--- TASK DESCRIPTION ---
Copy every line, leaving nothing out and adding nothing.

Start of RAW DATA

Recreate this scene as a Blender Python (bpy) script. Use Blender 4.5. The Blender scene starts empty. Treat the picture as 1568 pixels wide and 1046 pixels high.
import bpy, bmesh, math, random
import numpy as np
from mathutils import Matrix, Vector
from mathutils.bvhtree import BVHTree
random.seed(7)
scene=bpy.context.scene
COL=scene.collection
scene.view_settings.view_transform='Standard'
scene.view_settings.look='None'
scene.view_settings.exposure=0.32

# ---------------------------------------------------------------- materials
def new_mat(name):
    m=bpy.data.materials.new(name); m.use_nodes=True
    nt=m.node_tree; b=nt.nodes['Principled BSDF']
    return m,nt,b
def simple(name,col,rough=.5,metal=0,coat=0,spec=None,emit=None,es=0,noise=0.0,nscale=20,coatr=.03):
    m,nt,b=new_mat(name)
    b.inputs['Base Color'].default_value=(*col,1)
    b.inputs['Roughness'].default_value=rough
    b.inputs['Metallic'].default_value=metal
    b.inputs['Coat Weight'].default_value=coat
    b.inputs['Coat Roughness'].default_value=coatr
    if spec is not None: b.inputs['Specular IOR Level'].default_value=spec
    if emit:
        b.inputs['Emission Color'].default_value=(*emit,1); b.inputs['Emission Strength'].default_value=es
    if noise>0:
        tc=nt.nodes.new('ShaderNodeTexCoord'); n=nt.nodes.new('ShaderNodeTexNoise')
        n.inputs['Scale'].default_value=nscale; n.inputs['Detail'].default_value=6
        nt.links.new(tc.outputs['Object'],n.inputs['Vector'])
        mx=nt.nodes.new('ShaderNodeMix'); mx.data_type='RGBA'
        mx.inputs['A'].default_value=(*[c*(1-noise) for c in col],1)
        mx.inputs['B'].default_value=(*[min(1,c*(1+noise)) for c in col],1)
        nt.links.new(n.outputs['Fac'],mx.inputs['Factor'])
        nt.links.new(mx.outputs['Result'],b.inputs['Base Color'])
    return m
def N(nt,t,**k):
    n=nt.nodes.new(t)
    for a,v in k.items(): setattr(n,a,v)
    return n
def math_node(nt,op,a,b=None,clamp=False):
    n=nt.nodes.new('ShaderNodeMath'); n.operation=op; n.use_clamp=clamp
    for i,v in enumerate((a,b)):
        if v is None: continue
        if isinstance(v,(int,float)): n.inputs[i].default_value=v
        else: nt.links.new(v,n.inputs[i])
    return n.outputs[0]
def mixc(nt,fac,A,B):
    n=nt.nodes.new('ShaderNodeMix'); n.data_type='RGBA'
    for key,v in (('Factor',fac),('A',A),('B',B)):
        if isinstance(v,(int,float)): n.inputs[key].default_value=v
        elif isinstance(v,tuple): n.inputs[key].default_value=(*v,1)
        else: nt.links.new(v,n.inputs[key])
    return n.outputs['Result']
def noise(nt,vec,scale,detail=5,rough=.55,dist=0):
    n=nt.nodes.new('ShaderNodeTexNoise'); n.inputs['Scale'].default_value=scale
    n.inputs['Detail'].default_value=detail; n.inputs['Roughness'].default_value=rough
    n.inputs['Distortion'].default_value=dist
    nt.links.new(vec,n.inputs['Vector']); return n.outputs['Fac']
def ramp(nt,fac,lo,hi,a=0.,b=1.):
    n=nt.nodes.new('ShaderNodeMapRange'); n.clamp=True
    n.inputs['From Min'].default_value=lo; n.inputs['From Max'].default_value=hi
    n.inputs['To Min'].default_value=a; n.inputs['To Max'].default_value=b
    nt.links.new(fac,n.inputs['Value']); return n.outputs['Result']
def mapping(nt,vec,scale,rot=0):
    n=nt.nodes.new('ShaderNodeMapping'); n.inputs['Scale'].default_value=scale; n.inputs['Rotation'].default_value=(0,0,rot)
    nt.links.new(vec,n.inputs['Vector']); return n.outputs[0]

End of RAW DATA

--- THE REPLY ---
Recreate this scene as a Blender Python (bpy) script. Use Blender 4.5. The Blender scene starts empty. Treat the picture as 1568 pixels wide and 1046 pixels high.
import bpy, bmesh, math, random
import numpy as np
from mathutils import Matrix, Vector
from mathutils.bvhtree import BVHTree
random.seed(7)
scene=bpy.context.scene
COL=scene.collection
scene.view_settings.view_transform='Standard'
scene.view_settings.look='None'
scene.view_settings.exposure=0.32

# ---------------------------------------------------------------- materials
def new_mat(name):
    m=bpy.data.materials.new(name); m.use_nodes=True
    nt=m.node_tree; b=nt.nodes['Principled BSDF']
    return m,nt,b
def simple(name,col,rough=.5,metal=0,coat=0,spec=None,emit=None,es=0,noise=0.0,nscale=20,coatr=.03):
    m,nt,b=new_mat(name)
    b.inputs['Base Color'].default_value=(*col,1)
    b.inputs['Roughness'].default_value=rough
    b.inputs['Metallic'].default_value=metal
    b.inputs['Coat Weight'].default_value=coat
    b.inputs['Coat Roughness'].default_value=coatr
    if spec is not None: b.inputs['Specular IOR Level'].default_value=spec
    if emit:
        b.inputs['Emission Color'].default_value=(*emit,1); b.inputs['Emission Strength'].default_value=es
    if noise>0:
        tc=nt.nodes.new('ShaderNodeTexCoord'); n=nt.nodes.new('ShaderNodeTexNoise')
        n.inputs['Scale'].default_value=nscale; n.inputs['Detail'].default_value=6
        nt.links.new(tc.outputs['Object'],n.inputs['Vector'])
        mx=nt.nodes.new('ShaderNodeMix'); mx.data_type='RGBA'
        mx.inputs['A'].default_value=(*[c*(1-noise) for c in col],1)
        mx.inputs['B'].default_value=(*[min(1,c*(1+noise)) for c in col],1)
        nt.links.new(n.outputs['Fac'],mx.inputs['Factor'])
        nt.links.new(mx.outputs['Result'],b.inputs['Base Color'])
    return m
def N(nt,t,**k):
    n=nt.nodes.new(t)
    for a,v in k.items(): setattr(n,a,v)
    return n
def math_node(nt,op,a,b=None,clamp=False):
    n=nt.nodes.new('ShaderNodeMath'); n.operation=op; n.use_clamp=clamp
    for i,v in enumerate((a,b)):
        if v is None: continue
        if isinstance(v,(int,float)): n.inputs[i].default_value=v
        else: nt.links.new(v,n.inputs[i])
    return n.outputs[0]
def mixc(nt,fac,A,B):
    n=nt.nodes.new('ShaderNodeMix'); n.data_type='RGBA'
    for key,v in (('Factor',fac),('A',A),('B',B)):
        if isinstance(v,(int,float)): n.inputs[key].default_value=v
        elif isinstance(v,tuple): n.inputs[key].default_value=(*v,1)
        else: nt.links.new(v,n.inputs[key])
    return n.outputs['Result']
def noise(nt,vec,scale,detail=5,rough=.55,dist=0):
    n=nt.nodes.new('ShaderNodeTexNoise'); n.inputs['Scale'].default_value=scale
    n.inputs['Detail'].default_value=detail; n.inputs['Roughness'].default_value=rough
    n.inputs['Distortion'].default_value=dist
    nt.links.new(vec,n.inputs['Vector']); return n.outputs['Fac']
def ramp(nt,fac,lo,hi,a=0.,b=1.):
    n=nt.nodes.new('ShaderNodeMapRange'); n.clamp=True
    n.inputs['From Min'].default_value=lo; n.inputs['From Max'].default_value=hi
    n.inputs['To Min'].default_value=a; n.inputs['To Max'].default_value=b
    nt.links.new(fac,n.inputs['Value']); return n.outputs['Result']
def mapping(nt,vec,scale,rot=0):
    n=nt.nodes.new('ShaderNodeMapping'); n.inputs['Scale'].default_value=scale; n.inputs['Rotation'].default_value=(0,0,rot)
    nt.links.new(vec,n.inputs['Vector']); return n.outputs[0]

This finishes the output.